Queries can also invoke statements that insert, update, or delete data, and do
not return any data as a result.
The query text is not parsed by Trino, only passed through, and therefore only subject to any security or access control of the underlying data source.
The following example sets the current database to the example_schema
of the
example
catalog. Then it calls the procedure in that schema to drop the
default value from your_column
on your_table
table using the standard SQL
syntax in the parameter value assigned for query
:
USE example.example_schema;
CALL system.execute(query => 'ALTER TABLE your_table ALTER COLUMN your_column DROP DEFAULT');
Verify that the specific database supports this syntax, and adapt as necessary based on the documentation for the specific connected database and database version.
Table functions#
The connector provides specific table functions to access DuckDB.
query(varchar) -> table
#
The query
function allows you to query the underlying database directly.
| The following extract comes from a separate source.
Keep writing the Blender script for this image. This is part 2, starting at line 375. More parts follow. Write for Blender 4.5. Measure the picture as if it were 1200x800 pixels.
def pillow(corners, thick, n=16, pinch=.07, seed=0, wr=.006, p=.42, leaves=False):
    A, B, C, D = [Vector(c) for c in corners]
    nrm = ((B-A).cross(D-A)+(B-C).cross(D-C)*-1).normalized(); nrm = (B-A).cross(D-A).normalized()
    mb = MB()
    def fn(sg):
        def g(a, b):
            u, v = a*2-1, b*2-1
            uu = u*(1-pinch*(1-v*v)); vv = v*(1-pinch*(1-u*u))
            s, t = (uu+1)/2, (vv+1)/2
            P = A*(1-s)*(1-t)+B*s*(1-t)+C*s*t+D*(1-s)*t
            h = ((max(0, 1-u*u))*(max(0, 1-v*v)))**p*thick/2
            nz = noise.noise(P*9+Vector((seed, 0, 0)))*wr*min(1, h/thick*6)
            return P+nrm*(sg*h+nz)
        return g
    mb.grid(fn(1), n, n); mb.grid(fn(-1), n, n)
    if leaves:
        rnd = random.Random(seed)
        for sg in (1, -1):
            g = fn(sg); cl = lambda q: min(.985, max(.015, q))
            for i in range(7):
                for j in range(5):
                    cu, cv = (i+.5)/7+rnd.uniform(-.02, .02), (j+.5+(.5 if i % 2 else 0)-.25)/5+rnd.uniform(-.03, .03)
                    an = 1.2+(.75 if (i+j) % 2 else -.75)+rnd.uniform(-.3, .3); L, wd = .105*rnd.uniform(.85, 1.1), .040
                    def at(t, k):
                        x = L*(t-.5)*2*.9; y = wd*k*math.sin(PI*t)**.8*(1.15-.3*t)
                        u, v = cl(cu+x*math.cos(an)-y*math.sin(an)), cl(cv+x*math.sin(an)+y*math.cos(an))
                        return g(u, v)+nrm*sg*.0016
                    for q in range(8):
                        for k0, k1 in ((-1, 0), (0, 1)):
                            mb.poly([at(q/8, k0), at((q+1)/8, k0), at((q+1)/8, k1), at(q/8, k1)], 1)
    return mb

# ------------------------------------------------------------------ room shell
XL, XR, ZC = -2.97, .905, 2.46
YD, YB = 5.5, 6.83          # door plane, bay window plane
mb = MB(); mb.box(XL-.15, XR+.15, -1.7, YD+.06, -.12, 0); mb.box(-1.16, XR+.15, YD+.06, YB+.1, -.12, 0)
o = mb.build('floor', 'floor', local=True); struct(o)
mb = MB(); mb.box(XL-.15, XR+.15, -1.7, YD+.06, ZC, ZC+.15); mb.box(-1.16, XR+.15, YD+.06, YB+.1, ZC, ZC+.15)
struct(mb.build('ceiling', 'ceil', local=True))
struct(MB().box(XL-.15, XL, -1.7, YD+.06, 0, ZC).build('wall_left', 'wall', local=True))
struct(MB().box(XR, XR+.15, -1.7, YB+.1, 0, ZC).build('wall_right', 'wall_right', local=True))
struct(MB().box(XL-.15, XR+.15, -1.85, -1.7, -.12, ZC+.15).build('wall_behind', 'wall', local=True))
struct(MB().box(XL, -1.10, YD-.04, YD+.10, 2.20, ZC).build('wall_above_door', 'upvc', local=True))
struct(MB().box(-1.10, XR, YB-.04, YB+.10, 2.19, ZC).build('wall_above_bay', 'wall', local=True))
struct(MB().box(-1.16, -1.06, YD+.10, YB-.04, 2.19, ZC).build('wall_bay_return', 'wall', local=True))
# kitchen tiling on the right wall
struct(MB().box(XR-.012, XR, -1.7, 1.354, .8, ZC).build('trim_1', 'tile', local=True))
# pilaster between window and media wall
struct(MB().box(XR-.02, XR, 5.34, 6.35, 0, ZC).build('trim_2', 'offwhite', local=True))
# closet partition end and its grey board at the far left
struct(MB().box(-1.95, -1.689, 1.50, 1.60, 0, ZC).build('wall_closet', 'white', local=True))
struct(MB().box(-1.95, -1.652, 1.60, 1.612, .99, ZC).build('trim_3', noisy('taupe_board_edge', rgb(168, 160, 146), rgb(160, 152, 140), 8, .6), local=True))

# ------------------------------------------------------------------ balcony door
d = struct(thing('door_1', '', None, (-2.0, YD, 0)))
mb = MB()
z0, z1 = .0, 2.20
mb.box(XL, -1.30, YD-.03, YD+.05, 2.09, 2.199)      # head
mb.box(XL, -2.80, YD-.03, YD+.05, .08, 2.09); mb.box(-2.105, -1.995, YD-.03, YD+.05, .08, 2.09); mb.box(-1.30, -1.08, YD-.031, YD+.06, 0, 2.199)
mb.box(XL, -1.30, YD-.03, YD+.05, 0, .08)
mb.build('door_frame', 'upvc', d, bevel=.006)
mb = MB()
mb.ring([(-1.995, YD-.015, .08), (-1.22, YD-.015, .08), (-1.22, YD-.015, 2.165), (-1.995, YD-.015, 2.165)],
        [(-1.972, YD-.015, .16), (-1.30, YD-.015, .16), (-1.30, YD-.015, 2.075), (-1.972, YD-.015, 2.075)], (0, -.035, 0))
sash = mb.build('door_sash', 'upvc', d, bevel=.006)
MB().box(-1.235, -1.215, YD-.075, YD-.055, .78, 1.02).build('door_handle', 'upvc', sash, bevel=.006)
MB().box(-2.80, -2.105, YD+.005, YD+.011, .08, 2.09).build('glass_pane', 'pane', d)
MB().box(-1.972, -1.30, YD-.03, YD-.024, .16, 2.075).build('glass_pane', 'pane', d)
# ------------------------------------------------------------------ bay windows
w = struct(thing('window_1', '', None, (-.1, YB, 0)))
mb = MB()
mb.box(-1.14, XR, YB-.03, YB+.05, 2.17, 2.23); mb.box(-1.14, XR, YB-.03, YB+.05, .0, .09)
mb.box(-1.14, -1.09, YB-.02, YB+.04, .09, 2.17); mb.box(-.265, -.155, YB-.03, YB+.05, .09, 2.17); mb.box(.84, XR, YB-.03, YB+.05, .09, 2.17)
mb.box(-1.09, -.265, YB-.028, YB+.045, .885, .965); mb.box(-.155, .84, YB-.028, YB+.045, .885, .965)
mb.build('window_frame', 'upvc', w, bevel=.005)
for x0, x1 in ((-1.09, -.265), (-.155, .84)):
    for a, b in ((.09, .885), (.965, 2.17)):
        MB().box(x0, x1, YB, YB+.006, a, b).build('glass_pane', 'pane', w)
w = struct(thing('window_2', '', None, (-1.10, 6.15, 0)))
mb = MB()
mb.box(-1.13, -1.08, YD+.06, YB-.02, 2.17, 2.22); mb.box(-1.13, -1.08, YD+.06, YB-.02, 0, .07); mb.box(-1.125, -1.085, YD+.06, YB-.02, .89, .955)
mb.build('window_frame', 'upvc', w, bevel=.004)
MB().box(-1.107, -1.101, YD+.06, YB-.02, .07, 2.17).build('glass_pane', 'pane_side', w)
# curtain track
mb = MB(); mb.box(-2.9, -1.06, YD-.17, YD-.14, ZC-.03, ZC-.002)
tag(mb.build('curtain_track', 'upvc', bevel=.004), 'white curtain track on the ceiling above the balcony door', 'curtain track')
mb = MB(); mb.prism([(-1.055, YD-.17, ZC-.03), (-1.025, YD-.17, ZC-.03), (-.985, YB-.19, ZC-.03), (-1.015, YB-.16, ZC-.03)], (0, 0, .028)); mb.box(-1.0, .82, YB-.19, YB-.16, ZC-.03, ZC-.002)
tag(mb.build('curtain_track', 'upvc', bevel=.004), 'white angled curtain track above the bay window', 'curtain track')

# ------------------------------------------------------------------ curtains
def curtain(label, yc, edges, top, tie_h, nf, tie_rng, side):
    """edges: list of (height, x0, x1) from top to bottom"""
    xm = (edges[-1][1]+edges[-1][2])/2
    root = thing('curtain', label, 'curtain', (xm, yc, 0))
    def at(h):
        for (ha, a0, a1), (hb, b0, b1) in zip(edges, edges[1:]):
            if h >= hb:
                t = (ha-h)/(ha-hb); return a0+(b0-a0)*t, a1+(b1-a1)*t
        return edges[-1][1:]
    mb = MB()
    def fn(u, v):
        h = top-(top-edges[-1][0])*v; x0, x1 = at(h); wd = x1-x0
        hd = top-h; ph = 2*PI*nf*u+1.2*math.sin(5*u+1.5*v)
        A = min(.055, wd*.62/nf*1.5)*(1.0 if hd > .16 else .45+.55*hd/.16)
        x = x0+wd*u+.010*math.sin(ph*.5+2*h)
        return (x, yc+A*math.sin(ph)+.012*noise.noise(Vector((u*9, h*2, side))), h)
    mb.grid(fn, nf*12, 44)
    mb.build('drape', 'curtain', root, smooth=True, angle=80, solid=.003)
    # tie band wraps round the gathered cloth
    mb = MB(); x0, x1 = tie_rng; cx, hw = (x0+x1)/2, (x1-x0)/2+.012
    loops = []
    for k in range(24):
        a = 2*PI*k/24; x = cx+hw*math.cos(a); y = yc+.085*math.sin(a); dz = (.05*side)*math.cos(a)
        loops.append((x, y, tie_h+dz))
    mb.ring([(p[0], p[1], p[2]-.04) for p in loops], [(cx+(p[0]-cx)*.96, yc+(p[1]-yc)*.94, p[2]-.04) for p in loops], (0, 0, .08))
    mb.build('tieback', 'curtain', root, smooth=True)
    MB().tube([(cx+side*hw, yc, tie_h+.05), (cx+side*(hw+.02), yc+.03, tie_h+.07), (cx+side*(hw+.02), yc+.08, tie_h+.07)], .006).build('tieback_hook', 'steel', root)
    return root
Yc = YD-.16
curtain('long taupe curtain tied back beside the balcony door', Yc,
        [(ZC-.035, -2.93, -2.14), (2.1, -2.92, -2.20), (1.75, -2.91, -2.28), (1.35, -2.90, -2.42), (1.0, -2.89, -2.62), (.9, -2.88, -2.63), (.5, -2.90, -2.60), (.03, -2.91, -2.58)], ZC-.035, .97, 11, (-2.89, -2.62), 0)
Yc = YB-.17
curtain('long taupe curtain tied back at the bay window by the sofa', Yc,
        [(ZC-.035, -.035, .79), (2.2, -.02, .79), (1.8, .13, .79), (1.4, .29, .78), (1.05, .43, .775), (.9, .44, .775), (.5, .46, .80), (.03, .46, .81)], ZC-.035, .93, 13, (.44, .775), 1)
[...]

It
requires syntax native to DuckDB, because the full query is pushed down and
processed in DuckDB. This can be useful for accessing native features which
are not available in Trino or for improving query performance in situations
where running a query natively may be faster.
Find details about the SQL support of DuckDB that you can use in the query in the DuckDB SQL Command Reference and other statements and functions.
The native query passed to the underlying data source is required to return a table as a result set. Only the data source performs validation or security checks for these queries using its own configuration. Trino does not perform these tasks. Only use passthrough queries to read data.
As a simple example, query the example
catalog and select an entire table:
SELECT
*
FROM
TABLE(
example.system.query(
query => 'SELECT
*
FROM
tpch.nation'
)
);
Note
The query engine does not preserve the order of the results of this
function. If the passed query contains an ORDER BY
clause, the
function result may not be ordered as expected.